-- start SOURCE EXCERPT --
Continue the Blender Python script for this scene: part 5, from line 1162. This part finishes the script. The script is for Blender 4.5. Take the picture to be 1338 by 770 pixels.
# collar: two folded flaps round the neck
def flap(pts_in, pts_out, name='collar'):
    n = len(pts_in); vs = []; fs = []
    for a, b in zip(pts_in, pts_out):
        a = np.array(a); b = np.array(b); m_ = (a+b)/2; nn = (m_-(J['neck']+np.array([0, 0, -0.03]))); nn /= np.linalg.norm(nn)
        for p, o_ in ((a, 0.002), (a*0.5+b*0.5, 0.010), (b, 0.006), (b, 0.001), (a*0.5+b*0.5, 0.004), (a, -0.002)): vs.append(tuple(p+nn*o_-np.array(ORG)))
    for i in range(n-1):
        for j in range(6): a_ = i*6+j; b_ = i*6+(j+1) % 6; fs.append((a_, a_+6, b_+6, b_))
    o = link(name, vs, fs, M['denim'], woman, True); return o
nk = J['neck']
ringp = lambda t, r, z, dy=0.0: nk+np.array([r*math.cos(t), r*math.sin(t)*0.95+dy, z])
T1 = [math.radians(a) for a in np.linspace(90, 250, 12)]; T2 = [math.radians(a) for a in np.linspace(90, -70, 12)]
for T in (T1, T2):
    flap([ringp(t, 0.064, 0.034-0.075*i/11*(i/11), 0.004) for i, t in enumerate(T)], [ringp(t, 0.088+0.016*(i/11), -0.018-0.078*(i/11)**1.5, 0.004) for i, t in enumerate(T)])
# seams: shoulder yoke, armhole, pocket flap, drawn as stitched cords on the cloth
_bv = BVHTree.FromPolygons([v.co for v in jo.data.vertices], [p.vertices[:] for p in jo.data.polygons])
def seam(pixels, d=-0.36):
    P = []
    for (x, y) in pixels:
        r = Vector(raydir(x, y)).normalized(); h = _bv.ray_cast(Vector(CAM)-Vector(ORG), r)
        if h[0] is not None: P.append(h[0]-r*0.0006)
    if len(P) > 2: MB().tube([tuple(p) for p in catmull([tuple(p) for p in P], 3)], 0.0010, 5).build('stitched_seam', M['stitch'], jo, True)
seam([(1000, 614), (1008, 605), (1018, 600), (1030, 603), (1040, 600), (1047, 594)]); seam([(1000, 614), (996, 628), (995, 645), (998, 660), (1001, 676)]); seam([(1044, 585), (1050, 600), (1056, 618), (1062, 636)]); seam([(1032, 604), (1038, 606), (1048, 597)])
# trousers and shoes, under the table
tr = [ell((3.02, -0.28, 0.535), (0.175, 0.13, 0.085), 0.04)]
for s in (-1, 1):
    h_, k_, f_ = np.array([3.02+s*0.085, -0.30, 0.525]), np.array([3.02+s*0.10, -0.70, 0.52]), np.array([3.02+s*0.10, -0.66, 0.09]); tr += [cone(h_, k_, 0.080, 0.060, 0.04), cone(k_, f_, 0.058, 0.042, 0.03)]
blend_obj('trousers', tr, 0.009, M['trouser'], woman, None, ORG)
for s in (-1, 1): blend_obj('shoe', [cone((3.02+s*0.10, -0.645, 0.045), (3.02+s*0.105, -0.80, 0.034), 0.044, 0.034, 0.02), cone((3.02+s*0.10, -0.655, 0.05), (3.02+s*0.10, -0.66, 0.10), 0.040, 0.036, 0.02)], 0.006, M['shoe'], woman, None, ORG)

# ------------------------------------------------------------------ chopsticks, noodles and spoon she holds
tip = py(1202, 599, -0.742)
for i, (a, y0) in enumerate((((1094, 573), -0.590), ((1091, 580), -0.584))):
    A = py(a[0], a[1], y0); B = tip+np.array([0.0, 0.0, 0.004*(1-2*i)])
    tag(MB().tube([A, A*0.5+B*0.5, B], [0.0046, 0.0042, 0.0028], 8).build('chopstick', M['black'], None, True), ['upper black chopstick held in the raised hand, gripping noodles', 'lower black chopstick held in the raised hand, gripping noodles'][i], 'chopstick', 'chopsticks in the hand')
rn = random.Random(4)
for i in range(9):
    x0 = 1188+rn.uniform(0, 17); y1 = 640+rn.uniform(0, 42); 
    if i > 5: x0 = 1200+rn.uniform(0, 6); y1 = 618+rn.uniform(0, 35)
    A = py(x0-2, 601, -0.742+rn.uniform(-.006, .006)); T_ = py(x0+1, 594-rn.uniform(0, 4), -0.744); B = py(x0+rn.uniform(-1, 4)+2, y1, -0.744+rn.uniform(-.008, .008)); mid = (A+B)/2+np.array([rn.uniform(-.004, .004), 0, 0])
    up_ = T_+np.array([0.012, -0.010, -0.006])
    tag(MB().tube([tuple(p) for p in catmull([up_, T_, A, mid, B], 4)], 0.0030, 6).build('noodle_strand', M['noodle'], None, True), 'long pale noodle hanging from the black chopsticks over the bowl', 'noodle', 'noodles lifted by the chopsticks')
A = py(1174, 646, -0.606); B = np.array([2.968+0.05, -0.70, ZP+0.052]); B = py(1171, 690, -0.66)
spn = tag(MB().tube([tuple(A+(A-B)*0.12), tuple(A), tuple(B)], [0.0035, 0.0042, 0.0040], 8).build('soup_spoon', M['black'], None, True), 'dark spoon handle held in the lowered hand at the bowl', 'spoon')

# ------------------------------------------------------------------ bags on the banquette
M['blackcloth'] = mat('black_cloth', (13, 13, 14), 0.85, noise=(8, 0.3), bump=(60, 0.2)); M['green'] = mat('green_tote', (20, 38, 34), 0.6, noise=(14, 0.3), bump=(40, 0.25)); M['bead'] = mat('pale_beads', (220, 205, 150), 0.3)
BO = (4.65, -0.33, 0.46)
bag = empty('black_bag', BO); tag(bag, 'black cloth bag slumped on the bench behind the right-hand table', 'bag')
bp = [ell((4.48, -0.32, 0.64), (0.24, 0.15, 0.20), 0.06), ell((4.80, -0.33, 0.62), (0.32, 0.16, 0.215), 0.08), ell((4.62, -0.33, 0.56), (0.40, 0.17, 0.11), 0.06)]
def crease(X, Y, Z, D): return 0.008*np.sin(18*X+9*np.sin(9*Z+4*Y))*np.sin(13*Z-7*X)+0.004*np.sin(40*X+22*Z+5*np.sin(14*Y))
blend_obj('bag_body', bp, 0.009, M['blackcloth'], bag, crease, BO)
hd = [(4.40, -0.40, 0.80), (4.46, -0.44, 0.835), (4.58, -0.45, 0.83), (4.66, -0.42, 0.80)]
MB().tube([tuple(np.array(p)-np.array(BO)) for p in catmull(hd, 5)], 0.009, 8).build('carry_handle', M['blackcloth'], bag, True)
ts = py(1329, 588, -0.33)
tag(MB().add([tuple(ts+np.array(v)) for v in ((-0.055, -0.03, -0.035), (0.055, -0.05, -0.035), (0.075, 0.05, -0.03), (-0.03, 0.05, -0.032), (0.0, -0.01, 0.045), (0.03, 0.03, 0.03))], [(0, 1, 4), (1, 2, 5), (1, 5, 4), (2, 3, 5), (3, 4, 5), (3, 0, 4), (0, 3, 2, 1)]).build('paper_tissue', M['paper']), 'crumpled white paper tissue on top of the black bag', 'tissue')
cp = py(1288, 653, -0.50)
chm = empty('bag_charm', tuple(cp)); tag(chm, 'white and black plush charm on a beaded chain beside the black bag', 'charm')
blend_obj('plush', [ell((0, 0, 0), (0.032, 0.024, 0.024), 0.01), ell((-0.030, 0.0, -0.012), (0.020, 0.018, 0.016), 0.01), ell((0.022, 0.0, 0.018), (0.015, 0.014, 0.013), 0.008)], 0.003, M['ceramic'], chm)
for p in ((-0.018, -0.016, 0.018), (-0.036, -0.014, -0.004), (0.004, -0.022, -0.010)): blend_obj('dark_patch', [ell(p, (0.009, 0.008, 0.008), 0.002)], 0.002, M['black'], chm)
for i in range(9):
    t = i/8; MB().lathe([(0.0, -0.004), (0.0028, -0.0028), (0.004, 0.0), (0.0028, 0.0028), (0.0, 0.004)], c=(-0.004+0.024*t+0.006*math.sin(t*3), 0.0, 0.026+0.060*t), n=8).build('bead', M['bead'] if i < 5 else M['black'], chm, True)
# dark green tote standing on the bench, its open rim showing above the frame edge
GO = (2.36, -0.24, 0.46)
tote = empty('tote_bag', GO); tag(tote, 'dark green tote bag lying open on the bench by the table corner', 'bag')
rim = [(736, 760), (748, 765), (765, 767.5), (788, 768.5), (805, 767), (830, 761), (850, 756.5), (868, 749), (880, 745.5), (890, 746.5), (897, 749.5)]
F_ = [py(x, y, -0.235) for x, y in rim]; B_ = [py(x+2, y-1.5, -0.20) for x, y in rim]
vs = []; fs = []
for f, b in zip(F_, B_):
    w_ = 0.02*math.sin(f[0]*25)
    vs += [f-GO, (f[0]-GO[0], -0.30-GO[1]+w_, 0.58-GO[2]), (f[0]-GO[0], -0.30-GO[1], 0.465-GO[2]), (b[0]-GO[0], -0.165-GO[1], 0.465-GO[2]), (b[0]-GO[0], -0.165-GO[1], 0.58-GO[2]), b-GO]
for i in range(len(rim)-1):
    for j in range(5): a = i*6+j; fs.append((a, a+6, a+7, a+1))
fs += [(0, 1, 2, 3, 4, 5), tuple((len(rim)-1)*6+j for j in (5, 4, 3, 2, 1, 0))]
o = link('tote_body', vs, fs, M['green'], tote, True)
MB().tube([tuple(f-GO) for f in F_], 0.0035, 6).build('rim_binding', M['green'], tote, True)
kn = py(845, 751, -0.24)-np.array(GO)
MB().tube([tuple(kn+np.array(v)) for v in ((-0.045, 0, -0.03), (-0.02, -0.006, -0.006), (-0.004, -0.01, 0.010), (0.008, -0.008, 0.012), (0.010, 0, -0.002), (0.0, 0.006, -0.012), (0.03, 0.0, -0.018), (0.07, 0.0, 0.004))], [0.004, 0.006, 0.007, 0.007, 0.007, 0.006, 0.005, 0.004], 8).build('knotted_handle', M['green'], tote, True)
-- end SOURCE EXCERPT --
REQUIREMENT => Check each line above for the word "pixels" and copy the ones that have it.

SOLUTION BELOW =>
Continue the Blender Python script for this scene: part 5, from line 1162. This part finishes the script. The script is for Blender 4.5. Take the picture to be 1338 by 770 pixels.
def seam(pixels, d=-0.36):
    for (x, y) in pixels:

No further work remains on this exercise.